En réalité les propositions turques visent à atteindre le premier de ces objectifs : obtenir une reconnaissance de fait des frontières portuaires et aéroportuaires de la république autoproclamée du nord de Chypre et ainsi obtenir une forme de reconnaissance internationale des autorités autoproclamées de la partie septentrionale de Chypre par l’introduction de ses ports et aéroports et donc de ses autorités dans les règles du trafic international.

Ces propositions visent aussi à renforcer l’économie touristique du nord par l’afflux de voyageurs, et donc enraciner l’exploitation illégale des biens des hôteliers et propriétaires chypriotes grecs spoliés du nord de Chypre.

En échange de quoi ?

De la fin de la spoliation des biens des Chypriotes grecs au nord de Chypre, du retrait de l’armée et d'une partie des colons turcs ?

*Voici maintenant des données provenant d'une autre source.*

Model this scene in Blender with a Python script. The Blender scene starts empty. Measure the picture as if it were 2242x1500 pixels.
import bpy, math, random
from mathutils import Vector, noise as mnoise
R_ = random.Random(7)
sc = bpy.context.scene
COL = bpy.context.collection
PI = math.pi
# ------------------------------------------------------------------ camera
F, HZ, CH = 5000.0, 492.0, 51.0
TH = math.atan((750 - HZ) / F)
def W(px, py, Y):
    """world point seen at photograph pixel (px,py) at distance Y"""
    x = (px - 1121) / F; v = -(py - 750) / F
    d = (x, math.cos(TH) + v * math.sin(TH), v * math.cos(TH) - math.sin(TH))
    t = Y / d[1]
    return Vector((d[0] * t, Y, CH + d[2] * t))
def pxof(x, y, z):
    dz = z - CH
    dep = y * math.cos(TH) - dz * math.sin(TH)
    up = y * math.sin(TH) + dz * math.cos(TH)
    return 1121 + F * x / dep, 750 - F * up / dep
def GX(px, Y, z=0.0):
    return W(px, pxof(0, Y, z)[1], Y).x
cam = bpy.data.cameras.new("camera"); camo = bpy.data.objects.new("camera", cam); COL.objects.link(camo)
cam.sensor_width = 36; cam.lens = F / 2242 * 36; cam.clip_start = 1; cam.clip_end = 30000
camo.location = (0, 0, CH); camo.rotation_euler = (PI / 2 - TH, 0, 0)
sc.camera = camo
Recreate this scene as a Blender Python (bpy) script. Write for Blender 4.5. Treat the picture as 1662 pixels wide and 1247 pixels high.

Point. Ce qu’Ankara offre généreusement c’est l’ouverture des ports et aéroports de la Turquie aux navires et aéroports de la République de Chypre. Dérisoire : l'une des parties verrait sa conquête militaire et l’épuration ethnique couronné d'un succès définitif, l’autre n’obtiendrait que la possibilité de procéder à des échanges commerciaux avec le pays qui occupe militairement 40% de son territoire…

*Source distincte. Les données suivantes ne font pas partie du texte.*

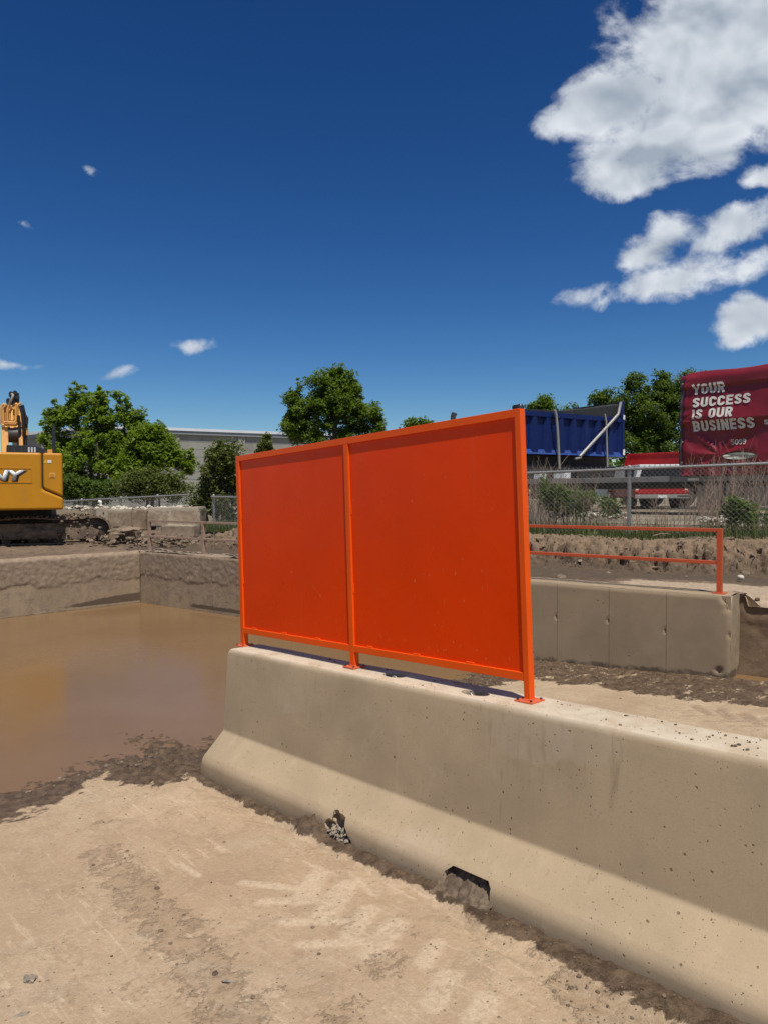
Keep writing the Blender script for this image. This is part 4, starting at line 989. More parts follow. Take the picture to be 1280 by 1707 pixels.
    q1, q2 = fbm(gx, gy, 14, 5, 0.65, 90, True), fbm(gx, gy, 34, 4, 0.65, 91)
    gz = -0.785 + 0.10 * sstep(-0.40, -0.24, gy) + 0.030 * (q1 - 0.5) + 0.028 * (q2 - 0.5)
    tag(np_mesh('packed_mud', np.stack([gx, gy - 0.02 * (q2 - 0.5), gz], -1), grid_faces(60, 44), MT['crumb'], o, smooth=180), kind='stuff')
    P = np.stack([rs.uniform(a[0] - 0.02, b[0] + 0.02, 120), rs.uniform(-0.40, -0.24, 120), np.zeros(120)], -1)
    P[:, 2] = -0.825 + 0.13 * sstep(-0.39, -0.22, P[:, 1])
    scatter('mud_crumbs', P, 0.004 + 0.014 * rs.random(120) ** 2, MT['crumb'], o)
    q = xloc(851, 1341, -0.145, 0); sp_ = MB()
    for dx, dz, rr in ((-0.012, 0.004, 0.010), (0.0, -0.001, 0.012), (0.012, -0.006, 0.009)):
        V3, F3 = lump(rr, 2, int(rr * 1e4), 0.6, (1.3, 0.25, 0.7)); sp_.add([(p[0] + q[0] + dx, p[1] - 0.1445 + 0.003, p[2] + q[1] + dz) for p in V3], F3)
    sp_.build('spalled_spot', MT['stone'], o, smooth=40)
    # dust drifts and crumbs lying along the top
    P = np.stack([rs.uniform(x0 + 0.1, x0 + 5.5, 500), rs.uniform(-0.06, 0.10, 500), np.full(500, 0.001)], -1)
    w = np.array([mnoise.noise((p[0] * 1.7, p[1] * 5, 2)) for p in P]); P = P[w > 0.05]
    P = P[[not any(abs(p[0] - q[0]) < 0.1 for q in pk) for p in P]]
    scatter('top_grit', P, 0.002 + 0.006 * rs.random(len(P)) ** 3, MT['crumb'], o)
    return o
barrier()

# ------------------------------------------------------------------ the orange screen bolted on it
def screen():
    PW, PH, PC, T = 2.426, 1.294, 1.198, 0.038; TR = 0.031
    lean = 0.0074; Ul = (UU * math.cos(lean) + NN * math.sin(lean)); Nl = Ul.cross(LL)
    root = thing('splash_screen', 'bright orange steel screen of two sheet panels standing on the concrete barrier', 'screen', matrix=frame(BP + UU * 0.001, LL, Nl, Ul))
    mf = MT['orange_frame']
    xs = [T / 2, PC, PW - TR / 2]
    for i, x in enumerate(xs):
        top = PH - T if i == 1 else PH; hw = (TR if i == 2 else T) / 2
        po = MB().bb((x - hw, 0, 0.008), (x + hw, T, top if i == 1 else PH - 0.0015)).build('post', mf, root, 0.0035)
        w = 0.048
        pl = MB().bb((x - w, T / 2 - w, 0), (x + w, T / 2 + w, 0.0078)).build('base_plate', MT['orange_plate'], po, 0.002)
        for sx in (-1, 1):
            for sy in (-1, 1): MB().cyl((x + sx * 0.036, T / 2 + sy * 0.036, 0.006), (x + sx * 0.036, T / 2 + sy * 0.036, 0.014), 0.0065, 6).build('bolt', MT['bolt'], po)
        wl = MB(); wl.tube([(x - hw, -0.001, 0.010), (x + hw, -0.001, 0.010)], 0.004, 6); wl.tube([(x + hw + 0.001, 0, 0.010), (x + hw + 0.001, T, 0.010)], 0.004, 6)
        wl.build('weld', MT['orange_plate'], po, smooth=60)
    # top rail with mitred ends (closes the frame), lower rails
    tr = MB(); a, b = T + 0.0, PW - T
    tr.prism([(T * 0.0 + 0.0, PH), (PW, PH), (PW - TR, PH - T), (T, PH - T)], 'y', 0.0006, T - 0.0006)
    tr.build('top_rail', mf, root, 0.003)
    zb = 0.088
    for a, b in ((T, PC - T / 2), (PC + T / 2, PW - TR)):
        MB().bb((a + 0.0005, 0.001, zb), (b - 0.0005, T - 0.001, zb + T)).build('lower_rail', mf, root, 0.0035)
        # thin sheet set half way into the tubes, not perfectly flat
        g = np.linspace(a + 0.0005, b - 0.0005, 40); h = np.linspace(zb + T, PH - T, 44)
        G, H = np.meshgrid(g, h); x, z = G.ravel(), H.ravel()
        e = sstep(0, 0.12, x - a) * sstep(0, 0.12, b - x) * sstep(0, 0.12, z - zb - T) * sstep(0, 0.12, PH - T - z)
        y = 0.0125 + e * 0.004 * (fbm(x, z, 1.3, 3, 0.5, 60) - 0.5)
        V = np.stack([x, y, z], -1); Fg = grid_faces(40, 44); V2 = V.copy(); V2[:, 1] += 0.003
        np_mesh('sheet_panel', np.concatenate([V, V2]), np.concatenate([Fg, Fg[:, ::-1] + len(V)]), MT['orange'], root, smooth=180)
        # small welded clips
        k = 3 if b - a < 1.16 else 3
        for q in range(k):
            cx = a + (b - a) * (0.02 + 0.31 * q + 0.05) + 0.02
            MB().bb((cx, 0.006, zb + T), (cx + 0.05, 0.0183, zb + T + 0.008)).build('weld_clip', mf, root, 0.002)
        for zz in (0.42, 0.86):
            MB().bb((a, 0.008, zz), (a + 0.006, 0.0183, zz + 0.05)).build('weld_clip', mf, root, 0.002)
    return root
screen()

# ------------------------------------------------------------------ loose stones
def stone(name, label, cat, px, py, r, m, seed, frame_=LANE, z=None, sq=(1, 0.8, 0.6), sub=3, amp=0.35):
    V, F = lump(r, sub, seed, amp, sq); mb = MB(); mb.add(V, F); o = mb.build(name, m, smooth=45)
    s, t = st(px, py); p = LANE @ Vector((s, t, ramp_z(s) + r * sq[2] * 0.5)); o.location = p; o.rotation_euler = (0.1, 0.1, seed * 1.3)
    return tag(o, label, cat)
stone('stone', 'small brown stone lying on the dry slab at the lower left', 'stone', 50, 1637, 0.024, MT['greystone'], 2, amp=0.6)
stone('stone', 'thin dark slate flake standing out of the slab near the lower left corner', 'stone', 33, 1695, 0.022, MT['oval_dark'] if False else MT['greystone'], 4, sq=(0.4, 1.3, 0.25), amp=0.5)
stone('stone', 'grey flat flake in the middle of the slab below the streak of dark mud', 'stone', 380, 1637, 0.018, MT['greystone'], 6, sq=(0.5, 1.2, 0.2), amp=0.5)
V, F = lump(0.036, 3, 9, 0.18, (1.1, 1, 0.85)); mb = MB(); mb.add(V, F); o = mb.build('stone', MT['stone'], smooth=60)
p = on_plane(1234, 965, (0, 0, 0.885), (0, 0, 1)); o.location = (p[0], p[1], 0.90)
tag(o, 'round whitish stone lying at the foot of the dirt bank', 'stone')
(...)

On voit la finesse de la stratégie turque : ces propositions seront forcément rejetées par la partie chypriote grecque que la Turquie, ses partisans et les observateurs pressés accuseront de refuser d’aller vers la paix…

Le comble, c'est que ces mesures fassent tant de bruit alors que celles que la République de Chypre applique unilatéralement au sud de Chypre, depuis des décennies et que la Turquie devrait prendre en exemple, sont passées sous silence : gestion des biens des chypriotes turcs ayant quitté le sud de chypre par un organisme spécial reconnaissant leur droit de propriété et le leur restituant (avec contrôle juridictionnel en cas de difficulté), égalité juridique totale entre les citoyens chypriotes turcs et les citoyens chypriotes grecs, etc.

Voici les « propositions » turques qui pour la plupart sont des revendications pures et simples (les commentaires entre parenthèses ou entre crochets sont de l’auteur) :

- ouverture des ports de la Turquie aux navire « chypriotes grecs » (à noter que ce terme n’a aucun sens puisqu’il n’existe pas de pavillon chypriote grec, mais uniquement un pavillon chypriote) dans le cadre de l’accord d’union douanière Turquie – Union européenne ;

- possibilité pour les avions de transport chypriotes d’utiliser l’espace aérien turc et d’atterrir sur les aéroports turcs, ouverture au trafic international des biens personnes et de Famagouste, Kérynia et Karavostassi au nord de chypre, (appelés par les Turcs, Gazimagosa, Girne et Gemikonak) « sous gestion chypriote turque » [alors que la seule entité légalement habilitée est la République de Chypre, que la Turquie empêche militairement de contrôler le nord de son territoire],

- ouverture aux vols directs sous contrôle chypriote turc de l’aéroport de Tymbou (appelé Ercan selon la dénomination turque issue de la commission de deshellénisation des toponymes du nord de chypre) au nord de Chypre [même remarque que pour les ports],

- mesures spéciales pour l’inclusion pratique du nord de Chypre en tant qu’entité économique dans l’union douanière européenne avec commerce direct entre les deux parties de l’île et avec le monde extérieur [« commerce direct » signifie pour la Turquie commerce direct de la partie nord vers l’étranger sans passer pas les autorités douanières de la République de Chypre], participation « de la partie chypriote turque » aux activités sportives culturelles et sociales internationales [alors que les chypriotes turcs peuvent déjà y participer en tant que citoyens de la République de Chypre, cette mesure vise une reconnaissance de la « partie chypriote turque » avec une participation à travers elle].

Les propositions turques visent également à organiser un sommet à quatre sur Chypre sous l’égide de l’ONU pour appliquer ces propositions : or l’ouverture des ports et aéroports de la Turquie aux aéronefs et navires chypriotes concerne les relations entre la Turquie et l’union européenne et font partie des obligations légales de la Turquie. Il ne s’agit pas d’un point à négocier mais d’une obligation. La Turquie souhaite déplacer la question sur le terrain de l’ONU qui, lui est plus favorable malgré les résolutions du conseil de sécurité demandant son départ (et jamais appliquées) en raisons des pressions américaines qui peuvent s’y exercer dans le sens d’Ankara, comme l’a montré le plan soumis par l’ONU à Chypre, largement étranger à une Chypre vraiment indépendante et où seraient respectés les droits de l’homme de tous ses citoyens y compris sur la question des propriétés.